Pensando em contextos futuros, Valdemar imagina Bolsonaro como figura inspiradora e histórica a ser reverenciada, chegando a compará-lo ao papel de Che Guevara para a esquerda, destacando a sua capacidade de transferir votos e o seu carisma junto às massas, incluindo da parcela mais jovem.
Para especialistas, dirigente do PL apenas confirma sua própria tradição centrista
Leandro Gabiati, da consultoria Dominium, avalia que o empenho de Valdemar para posicionar o PL junto ao centro reflete o perfil pragmático do dirigente em sua longa trajetória. Ao admitir planejamento de golpe e ao chamar filiados como “a direita”, o presidente do PL só confirma seu perfil centrista.
“Valdemar sempre foi um político com comportamento ideologicamente de centro e nunca deixou de ser. A aliança com Bolsonaro foi um movimento inteligente, que permitiu ao PL ter hoje o maior número de deputados e acesso às maiores fatias individuais do fundos partidário e eleitoral”, diz.

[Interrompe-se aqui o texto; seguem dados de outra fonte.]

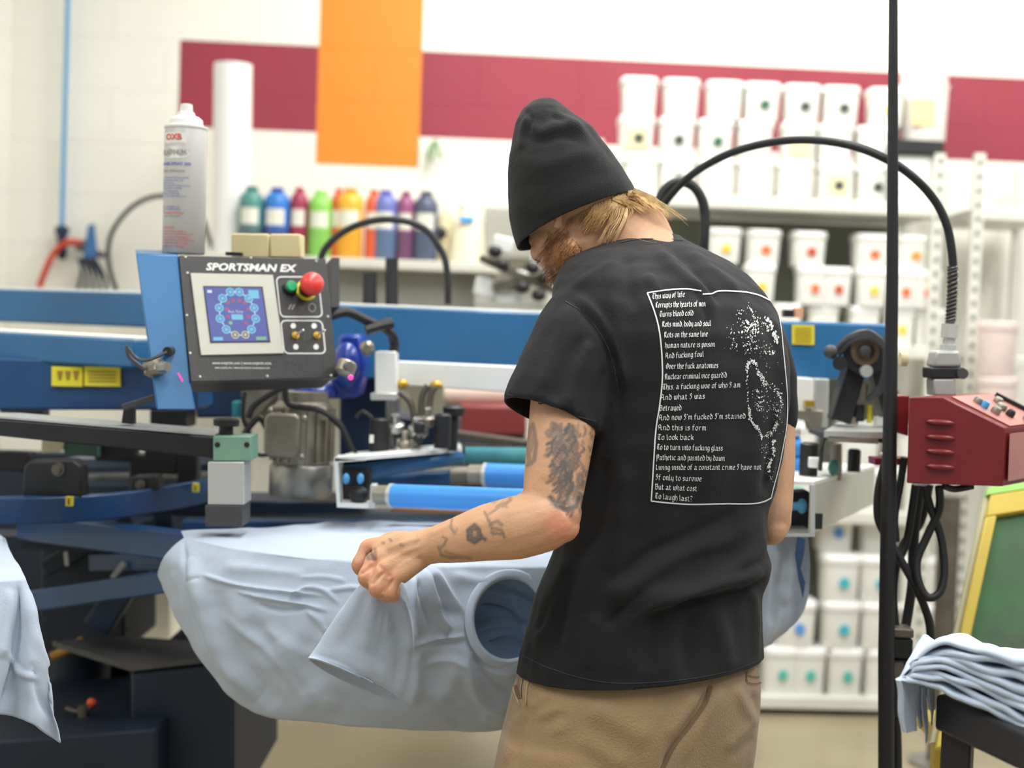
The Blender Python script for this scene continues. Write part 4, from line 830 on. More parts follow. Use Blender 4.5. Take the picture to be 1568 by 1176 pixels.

Ele lembra que Valdemar nunca posicionou o PL contra as urnas eletrônicas, por exemplo. Neste sentido, o reconhecimento da sentença do STF contra Bolsonaro por parte do presidente do partido do ex-presidente faz parte dessa postura mais institucionalista, apesar de causar irritação de aliados.
Marcus Deois, diretor da consultoria Ética, vê grande desafio para Valdemar reposicionar o PL no centro, devido a apoiadores e membros da direita não abdicarem de ter Bolsonaro como candidato. “Mandatos parlamentares dependem dessa narrativa. Mas o dirigente do partido busca voto e se pauta pelas pesquisas”, resume.
Após condenação de Bolsonaro pelo STF, cacique do PL foca em acordo pela anistia
Valdemar afirmou que as penas aplicadas pela Primeira Turma do STF a Bolsonaro e outros réus são “exageradas”, mas que a condenação deve ser respeitada. Ele também frisou ser preciso registrar que “não há lei” a impedir o Legislativo de anistiar e tornar o ex-presidente elegível.
O presidente do PL afirma já contar com o apoio do PP e do União Brasil para a anistia e cobra também uma posição clara do Republicanos, cujo principal nome, Tarcísio de Freitas, se tornou o principal líder do movimento. Gilberto Kassab, presidente do PSD, também tem acenado em favor do perdão.
Sobre 2026, Valdemar reitera que o PL seguirá a decisão de Bolsonaro, caso se cristalize de vez a inelegibilidade dele, optando pelo governador de São Paulo, Tarcísio de Freitas (Republicanos), ou por outro nome para disputar a Presidência pela direita, cabendo ao ex-presidente “ungir” o escolhido.
Eduardo Bolsonaro lidera a ala mais à direita do partido e resiste a Tarcísio
O deputado Eduardo Bolsonaro (SP) reagiu ao avanço político de Tarcísio e chegou a dizer que, se o governador se filiar ao PL, ele e sua família podem deixar o partido. Para ele, a presença de Tarcísio ameaça o espaço da família Bolsonaro e expõe rachas entre conservadores.
Contando com o endurecimento das pressões da Casa Branca em favor da reversão da situação judicial do pai, Eduardo Bolsonaro aposta na anistia ou numa decisão que permita o ex-presidente recuperar os direitos políticos. Caso Jair Bolsonaro siga inelegível, Eduardo se coloca como opção viável.
O deputado já comentou sobre a possibilidade de deixar o PL caso certas articulações internas se consolidarem — especialmente a que consagraria Tarcísio como candidato do partido de Bolsonaro. Para ele, a filiação do governador poderia alterar a liderança de sua família dentro da sigla. Antes de deixarem o PSL e entrarem no PL, no fim de 2021, os Bolsonaro tentaram desde 2019, em vão, criar o próprio partido, o Aliança pelo Brasil.